Letter from Marie Laurencin, Madrid, to Paul Rosenberg, 1914 October 9 : autograph manuscript signed.

Record ID: 
419809
Accession number: 
MA 3500.122
Author: 
Laurencin, Marie, 1883-1956, sender.
Credit: 
Gift of Mr. and Mrs. Alexandre P. Rosenberg, 1980.
Description: 
1 item (4 pages) ; 20.4 x 12.7 cm
Notes: 

Written from "Madrid / Hotel Sevilla / rue Alcala."

Summary: 

She and her husband are in Spain, because he doesn't want to have anything to do with military service. Two months earlier she sent her will to [Jos] Hessel, because she thought that Rosenberg and Monsieur [Albert] Borel were in the country. She was living in the Cap Ferret in her brother-in-law's house, but even though he is Swiss, the Germans wanted to sack it. She read in the newspaper about the death of the poet Charles Péguy and of someone named Muller. She says that the Cubist painters are in good health, but everyone is at war. She had begun some paintings at the Cap Ferret, but the declaration of war distressed her too much to continue. She speaks of life in Madrid and of the painters whose works she sees at the Prado. She mentions Goya, El Greco, and Velazquez--"closer to our mentality than that boring Mona Lisa." She loves paintings of kings and queens most of all, all grey and black, and a painting of a woman in a magnificent dress, with flowers in her hair, that one would think was painted by [Henri] Rousseau.

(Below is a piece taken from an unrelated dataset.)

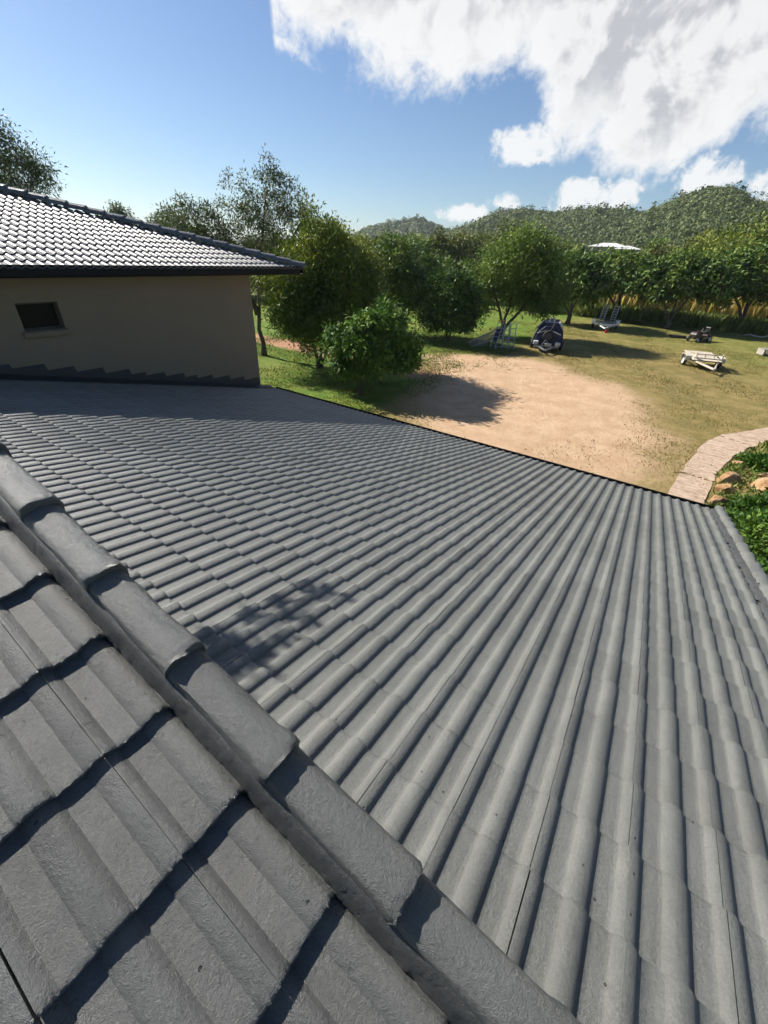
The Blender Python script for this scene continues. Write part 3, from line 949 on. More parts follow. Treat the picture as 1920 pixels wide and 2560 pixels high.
# caps up the hip
hip_dir = (Vector(p_r1) - Vector(p_e1))
hip_len = hip_dir.length
hip_dir.normalize()
h_ax = Vector((1, -1, 0)).normalized()
HIP_AX = (h_ax, -hip_dir, h_ax.cross(-hip_dir))
if HIP_AX[2].z < 0: HIP_AX = (-h_ax, -hip_dir, (-h_ax).cross(-hip_dir))
prof_h = [(-0.125, -0.01), (-0.118, 0.045), (-0.07, 0.085), (0.0, 0.105), (0.07, 0.085), (0.118, 0.045), (0.125, -0.01)]
k = 0
while (k + 1) * 0.40 < hip_len + 0.2:
    v, q = cap_arrays(prof_h, 0.40, 0.03, 0.05, 300 + k)
    o = obj('hip_cap', smooth_by_angle(arrays_mesh('hip_cap', v, q), 0.9), M['tile_upper'], upper_roof)
    o.matrix_basis = mat4(HIP_AX, Vector(p_e1) + hip_dir * ((k + 1) * 0.40 - 0.10) + Vector((0, 0, 0.06)))
    k += 1
# stepped flashing where the lower slope meets the wall: one folded piece per step
def a_z(y):
    return A0.z - (y - A0.y) * math.tan(PA)
ysx = [0.8]
while ysx[-1] < WY1 - 0.1: ysx.append(min(ysx[-1] + random.choice((0.44, 0.48, 0.52, 0.34)), WY1))
for ya, yb in zip(ysx[:-1], ysx[1:]):
    zt = a_z(ya) + 0.20
    poly = [(WX + 0.004, ya - 0.03, zt), (WX + 0.004, yb + 0.0, zt + 0.004), (WX + 0.004, yb + 0.03, zt - 0.11), (WX + 0.004, yb + 0.03, a_z(yb) + 0.0), (WX + 0.004, ya - 0.03, a_z(ya) + 0.0)]
    hpart(MB().prism(poly, (0.006 + 0.002 * random.random(), 0, 0)).build('flashing_step', M['flashing']))
mb = MB()
mb.prism([(WX + 0.013, 0.5, a_z(0.5) + 0.10), (WX + 0.17, 0.5, a_z(0.5) + 0.045), (WX + 0.17, 0.5, a_z(0.5) + 0.04), (WX + 0.013, 0.5, a_z(0.5) + 0.09)], A_AX[1] * (7.95 / math.cos(PA)))
hpart(mb.build('apron_flashing', M['flashing']))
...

She wouldn't be surprised if the Germans continued to buy French paintings, even though there are serious money problems in Germany. They have bought works by Cezanne and Renoir and understand that their own painters are no good. All of Germany seems to be Francophiles, although Germans don't seem to like her paintings very much. Someone bought a painting of hers from Flechtheim, which surprised her.